The great Southern writer Flannery O'Connor was almost obsessed with her pursuit of truth. She is well-known for saying that a culture that is deaf and blind, that cannot truly hear or see, may need someone, a prophet or a poet — or short story writer — to shout and draw large distorted pictures. They are needed to wake people to the truth. Violent and grotesque characters fill many other stories that attempt to shake people into reality. At the same time that she is searching for the truth, O'Connor humorously knows the human condition: "Around here it is not a matter of finding the truth but of deciding which lie you live with better."
Another realist, Kurt Vonnegut, a prolific American writer and humorist, gives us the task of epistemological humility: "The truth is, we know so little about life, we don't really know what the good news is and what the bad news is." Vonnegut is not in his humorous mode here. He's reminding us of our limitations and our want of wisdom.

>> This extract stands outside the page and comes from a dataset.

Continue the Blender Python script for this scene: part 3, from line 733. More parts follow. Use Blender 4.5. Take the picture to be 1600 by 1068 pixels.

Nonetheless, we have some inkling of the good news. Faith, a great source of truth, would have us believe: "For the truth is that we are immersed in God, receiving life and being and love at every moment, as constantly as the air we breathe throughout our lives" (Thelma Hall). The truth is that God is Light, Love and Life. Even James Joyce seems to concur: "Ancient free and accepted order. Light, life and love, by God" (Ulysses)."
Yes. In vino veritas: Let us drink to the truth.